Modern dönemde nizamî hapishaneden farklı olarak değişken birçok amaç için insanların toplu halde gözetim altında tutulduğu ve angarya, baskı ve kötü muameleye maruz bırakıldıkları mekânlar olarak kampların bir Nazi icadı olmadığı ve kendinden önceki örneklerden esinlendiği bizzat Hitler tarafından sıkça dile getirilmiştir.[2] Bu mazeretin neden doğru ama bir o kadar da eksik olduğunu görebilmek adına kampların tarihine kısaca göz atmakta fayda var.  “Temerküz kampları” tarihte ilk kez 19. yüzyılın sonunda İspanyollar tarafından, Küba’daki halk ayaklanmalarını bastırmak adına, hukukun olağanüstü hallerde idareye tanıdığı yetkiye dayanarak inşa edilmiştir. İspanyollar, isyanı bastırmak için yerlerinden ettikleri ve kendi kontrolleri altındaki kasaba ve şehirlerde iskâna zorladıkları Kübalıları bu bölgelerde inşa edilen kamplarda toplamışlardır. Nazilerin de sıkça atıf yaptığı bir diğer temerküz kampı deneyimi aynı tarihlerde, İngiltere’nin Boer Savaşı (1899-1902) sırasında yaşanmıştır. Her iki kamp örneğinde de ciddi sayılarda insan hayatını kaybetmiştir. Daha sonra, beklenilebileceğinin tersine, Nazilerin iktidara gelmesinden önce, 1923’te, Almanya’da, Weimar Anayasasının 48. maddesinin yine olağanüstü hallerde yürütmeye tanıdığı yetkiye dayanarak sosyal demokrat hükümet birçok komünisti kamplarda toplayabilmiştir.

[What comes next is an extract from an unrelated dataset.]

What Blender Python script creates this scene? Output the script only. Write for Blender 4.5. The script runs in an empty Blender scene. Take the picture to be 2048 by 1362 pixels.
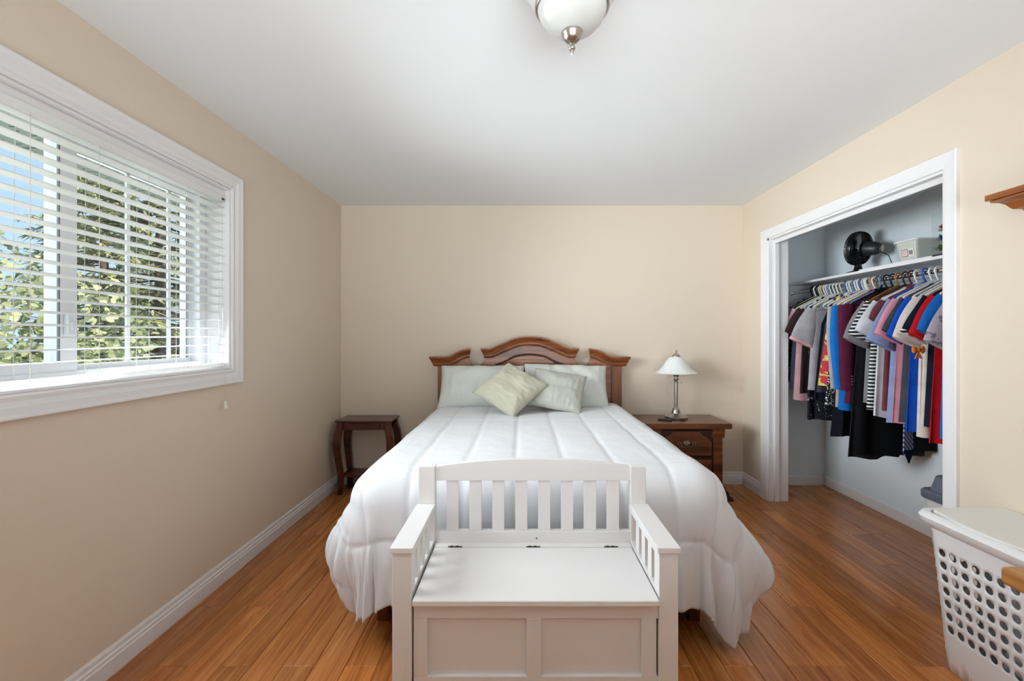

Kampların 20. yüzyıldaki en ‘başarılı’ örnekleriyse şüphesiz Nazilerin komünistleri, Yahudileri, siyasî hasımlarını, çingeneleri vs. yurttaşlıktan çıkararak (‘çıplaklaştırarak’) gönderdikleri Dachau, Buchenwald, Auschwitz, Birkenau ve daha birçok yerdeki lagerler[3] olmuştur. Lagerlerin temerküz kampının ilk örneği olmadığı doğrudur; fakat kendinden önceki örneklerle karşılaştırılamaz oluşu da bir o kadar aşikârdır. Lagerlerin kendinden öncekiler gibi bir olağanüstü halin varlığına istinaden kurulduğu kabul edilebilse de (Hitler de Weimar Anayasasının aynı maddesine dayanarak lagerleri açmıştır), onları kendinden öncekilerden ayıran, bu olağanüstü halin/istisna durumunun süreklileşip kural haline gelmesi ve kuruluşlarının temelindeki ‘karar’ın yasa ve her türlü normla bağlantısını koparıp, Schmitt’in egemenin karakteristiği olarak belirlediği “gerçek bir karar”[4] haline gelmiş olmasıdır. Schmitt’in yeryüzünün siyasal yasa ya da nomos’unun, düzen(leme) (order, ordnung) ile uzamsal yerleştirme/konumlandırma (ortung, orientation) arasındaki bağlantının kurulabilmesine dayandığına, boşluğun siyasal bir mekâna dönüşümünün ancak bu bağlantının tesisiyle mümkün olabileceğine dair önermesi kampın ayrıksılığını gösterebilmek açısından işimize yarayabilecektir.[5] Kampta karşımıza çıkan şey, boşluğun düzene kavuşturulması, düzeni olan bir yerleştirme ya da mekânın yeni bir düzenlenme girişimi değil, düzen(leme) ile yerleştirme arasındaki bağın kopuşudur. Kamp, Agamben’in özgün ifadesine başvuracak olursak, “düzeni olmayan bir yerleştirme” ya da “yersizleştiren bir yerleştirme”dir.[6] Nazi lagerlerini müesses toplumsal-siyasal uzamdan olduğu gibi kendinden önceki temerküz kampı örneklerinden de ayıran şey, düzenle yerleştirme arasındaki bağın kesin ve daimî bir biçimde kopuşunu temsil ediyor oluşudur. Bu bağlantının/bağın istisna haline karar verip hukuku askıya almak suretiyle koparılması, modern “disiplin toplumu”nda iktidarın bütün o görünmezleşme ve norm tayin ederek işleme eğilimine rağmen, egemen iktidarın tanımlayıcı öğesi olmaya devam etmektedir ve tam da bu yüzden, aşağıda tekrar değineceğimiz üzere, rasyonel bir mekânsal düzen(lemey)e sahip hastane, hapishane (Panoptikon tipi), fabrika değil de, düzenin askıya alındığı kamp müesses toplumsal mekânımızın örtük kuralını temsil etmektedir.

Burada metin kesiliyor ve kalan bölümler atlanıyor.